**DIRECTIONS:** Retype, word for word, the lines from the first line of the entries through the line that holds "return Vector(((px - 185)"; leave out the pictures.

**TASK MATERIAL:**
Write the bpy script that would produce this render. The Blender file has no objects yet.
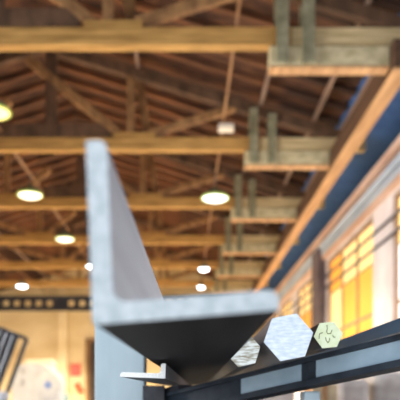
import bpy, bmesh, math, random
from mathutils import Vector, Matrix
random.seed(4)
S = bpy.context.scene
COL = S.collection
CAM_H = 1.5
F = 640.0
def P(px, py, d):
    """the place that the photograph shows at (px, py), d metres into the hall"""
    return Vector(((px - 185) / F * d, d, CAM_H + (402 - py) / F * d))

# ------------------------------------------------------------------ materials
def new_mat(name):
    m = bpy.data.materials.new(name); m.use_nodes = True
    nt = m.node_tree
    return m, nt, nt.nodes['Principled BSDF']
def ramp_mat(name, c1, c2, scale=(4, 4, 4), rough=0.7, metal=0.0, detail=6.0, bump=0.0, lo=0.35, hi=0.65, spec=0.3):
    m, nt, b = new_mat(name)
    tc = nt.nodes.new('ShaderNodeTexCoord'); mp = nt.nodes.new('ShaderNodeMapping')
    mp.inputs['Scale'].default_value = scale
    n = nt.nodes.new('ShaderNodeTexNoise'); n.inputs['Scale'].default_value = 1.0; n.inputs['Detail'].default_value = detail
    r = nt.nodes.new('ShaderNodeValToRGB')
    r.color_ramp.elements[0].position = lo; r.color_ramp.elements[1].position = hi
    r.color_ramp.elements[0].color = (*c1, 1); r.color_ramp.elements[1].color = (*c2, 1)
    nt.links.new(tc.outputs['Object'], mp.inputs['Vector']); nt.links.new(mp.outputs['Vector'], n.inputs['Vector'])
    nt.links.new(n.outputs['Fac'], r.inputs['Fac']); nt.links.new(r.outputs['Color'], b.inputs['Base Color'])
    b.inputs['Roughness'].default_value = rough; b.inputs['Metallic'].default_value = metal
    b.inputs['Specular IOR Level'].default_value = spec
    if bump:
        bp = nt.nodes.new('ShaderNodeBump'); bp.inputs['Strength'].default_value = bump
        nt.links.new(n.outputs['Fac'], bp.inputs['Height']); nt.links.new(bp.outputs['Normal'], b.inputs['Normal'])
    return m
def emit_mat(name, c, strength, base=(0.8, 0.8, 0.8)):
    m, nt, b = new_mat(name)
    b.inputs['Base Color'].default_value = (*base, 1)
    b.inputs['Emission Color'].default_value = (*c, 1); b.inputs['Emission Strength'].default_value = strength
    return m
M = {}
M['beam'] = ramp_mat('orange_timber', (.30, .155, .04), (.60, .34, .10), (1.2, 9, 14), .75, bump=.15)
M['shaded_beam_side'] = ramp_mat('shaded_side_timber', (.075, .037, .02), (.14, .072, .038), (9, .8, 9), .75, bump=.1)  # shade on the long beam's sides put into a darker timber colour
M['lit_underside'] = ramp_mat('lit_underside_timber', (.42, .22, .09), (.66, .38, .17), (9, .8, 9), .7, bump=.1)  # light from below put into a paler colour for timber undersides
M['strut'] = ramp_mat('strut_timber', (.20, .10, .04), (.40, .21, .08), (5, 5, 3), .75)
M['bolster'] = ramp_mat('pale_bolster_timber', (.44, .36, .19), (.70, .60, .36), (4, 6, 6), .7)
M['chord_end'] = ramp_mat('cream_timber', (.46, .33, .15), (.72, .56, .30), (1.2, 9, 14), .75)
M['dark_wood'] = ramp_mat('dark_timber', (.07, .038, .02), (.16, .085, .045), (4, 4, 2), .8)
M['grey_wood'] = ramp_mat('weathered_grey_timber', (.18, .165, .09), (.34, .31, .19), (4, 6, 6), .7)
M['boards'] = ramp_mat('roof_boards', (.035, .015, .009), (.12, .05, .024), (2, 5, 2), .8)
M['rafter'] = ramp_mat('rafter_timber', (.045, .021, .012), (.25, .10, .04), (.6, 1.2, .6), .8, lo=.38, hi=.64)
M['rafter_dark'] = ramp_mat('rafter_dark_timber', (.09, .06, .05), (.17, .12, .10), (3, 6, 3), .8)
M['purlin'] = ramp_mat('purlin_timber', (.20, .13, .09), (.36, .24, .17), (6, .8, 6), .75)
M['hazy_soffit'] = ramp_mat('haze_tinted_boards', (.04, .12, .32), (.06, .17, .42), (2, 3, 2), .6)  # blue haze over the eaves put into the board colour
M['plaster'] = ramp_mat('pale_plaster', (.66, .59, .58), (.82, .76, .76), (1.2, 1.2, 1.2), .85)
M['endwall'] = ramp_mat('cream_end_wall', (.68, .52, .27), (.78, .64, .38), (.6, .6, 1.5), .85)
M['pilaster'] = ramp_mat('cream_pilaster', (.76, .60, .33), (.84, .71, .45), (.6, .6, 1.5), .85)
M['concrete'] = ramp_mat('concrete_floor', (.32, .29, .25), (.50, .46, .40), (1.2, 1.2, 1.2), .8)
M['ledge'] = ramp_mat('pinkish_ledge_timber', (.60, .38, .28), (.80, .58, .46), (6, .6, 6), .7)
M['pipe_blue'] = ramp_mat('blue_grey_pipe_paint', (.36, .44, .55), (.52, .60, .70), (3, .6, 3), .5)
M['cable'] = ramp_mat('dark_cable', (.05, .05, .08), (.09, .09, .12), (3, 3, 3), .6)
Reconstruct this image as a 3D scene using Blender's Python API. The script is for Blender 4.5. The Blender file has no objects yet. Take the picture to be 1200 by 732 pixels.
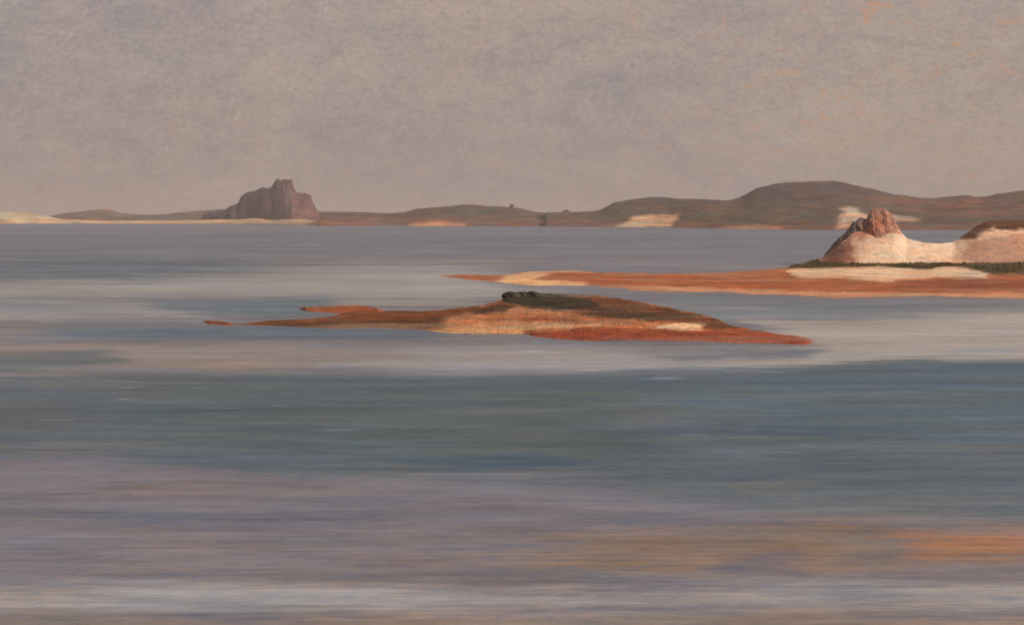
import bpy, math, random
import numpy as np
from mathutils import Vector

random.seed(7)
F = 1333.0          # focal length in photo pixels (photo 1200 wide)
HZ = 255.0          # photo row of the true horizon
CH = 15.0           # eye height above the sea, metres
C = bpy.context.scene.collection

# ------------------------------------------------------------------ numpy noise
def _hash(ix, iy, seed):
    n = (ix.astype(np.int64) * 374761393 + iy.astype(np.int64) * 668265263 + seed * 974634777) & 0xffffffff
    n = ((n ^ (n >> 13)) * 1274126177) & 0xffffffff
    n = (n ^ (n >> 16)) & 0xffffff
    return n / float(0xffffff)

def vnoise(x, y, seed=0):
    x = np.asarray(x, float); y = np.asarray(y, float)
    ix = np.floor(x); iy = np.floor(y)
    fx = x - ix; fy = y - iy
    fx = fx * fx * (3 - 2 * fx); fy = fy * fy * (3 - 2 * fy)
    a = _hash(ix, iy, seed); b = _hash(ix + 1, iy, seed)
    c = _hash(ix, iy + 1, seed); d = _hash(ix + 1, iy + 1, seed)
    return (a + (b - a) * fx) * (1 - fy) + (c + (d - c) * fx) * fy

def fbm(x, y, seed=0, octs=4, gain=.5):
    x = np.asarray(x, float); y = np.asarray(y, float)
    s = 0; a = 1; t = 0
    for o in range(octs):
        s = s + a * (vnoise(x * 2 ** o + 17.3 * o, y * 2 ** o + 9.1 * o, seed + o) * 2 - 1)
        t += a; a *= gain
    return s / t

def sm(e0, e1, v):
    t = np.clip((v - e0) / (e1 - e0), 0, 1)
    return t * t * (3 - 2 * t)

def srgb(r, g, b):
    f = lambda c: (c / 255 / 12.92) if c / 255 <= .04045 else ((c / 255 + .055) / 1.055) ** 2.4
    return np.array([f(r), f(g), f(b)])

def curve(pts):
    pts = sorted(pts)
    xs = [p[0] for p in pts]; ys = [p[1] for p in pts]
    return lambda x: np.interp(x, xs, ys)

def smooth(a, k):
    p = np.concatenate([np.full(k, a[0]), a, np.full(k, a[-1])]); w = np.hanning(2 * k + 1); w /= w.sum()
    return np.convolve(p, w, 'valid')

# signed distance (positive inside) to a polygon, y stretched by ky
def poly_sd(px, py, poly, ky=2.0):
    P = np.array(poly, float); P[:, 1] *= ky
    y = py * ky; x = px
    inside = np.zeros(x.shape, bool); dmin = np.full(x.shape, 1e9)
    n = len(P)
    for i in range(n):
        x1, y1 = P[i]; x2, y2 = P[(i + 1) % n]
        cond = ((y1 > y) != (y2 > y))
        with np.errstate(divide='ignore', invalid='ignore'):
            xi = (x2 - x1) * (y - y1) / (y2 - y1 + 1e-12) + x1
        inside ^= cond & (x < xi)
        dx, dy = x2 - x1, y2 - y1
        t = np.clip(((x - x1) * dx + (y - y1) * dy) / (dx * dx + dy * dy + 1e-9), 0, 1)
        dmin = np.minimum(dmin, np.hypot(x - x1 - t * dx, y - y1 - t * dy))
    return np.where(inside, dmin, -dmin)

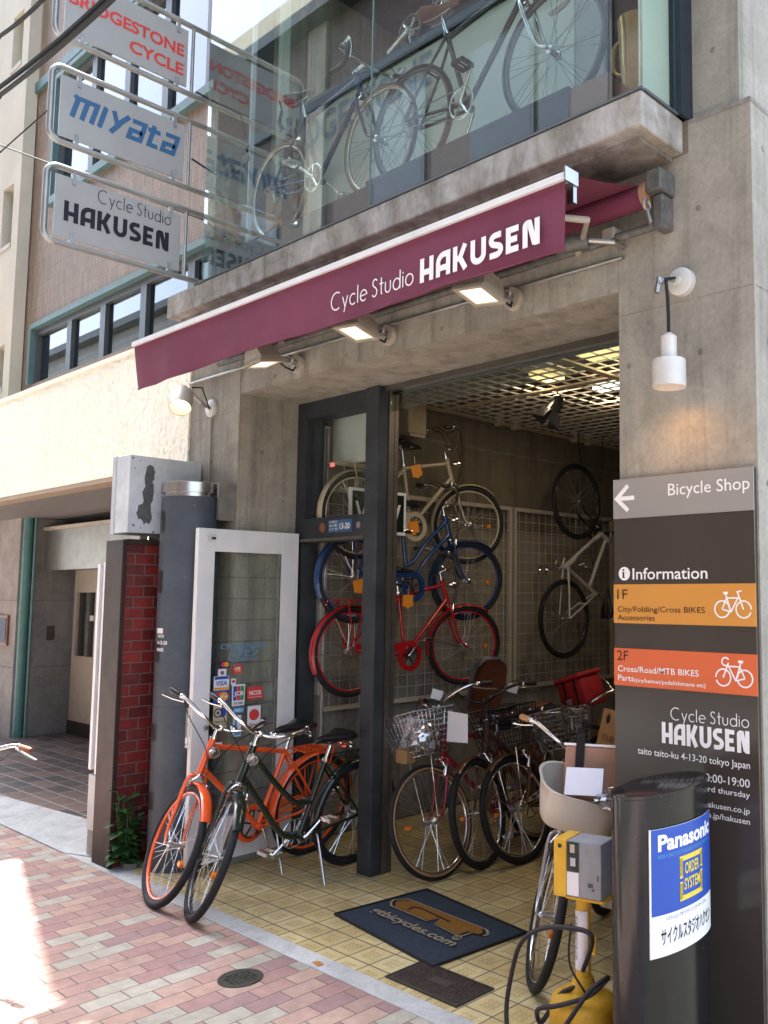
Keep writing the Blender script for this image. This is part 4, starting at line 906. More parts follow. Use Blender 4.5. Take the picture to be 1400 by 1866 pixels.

**ANSWER:**
Write the bpy script that would produce this render. The Blender file has no objects yet.
import bpy, bmesh, math, random
from mathutils import Vector, Matrix
random.seed(4)
S = bpy.context.scene
COL = S.collection
CAM_H = 1.5
F = 640.0
def P(px, py, d):
    """the place that the photograph shows at (px, py), d metres into the hall"""
    return Vector(((px - 185) / F * d, d, CAM_H + (402 - py) / F * d))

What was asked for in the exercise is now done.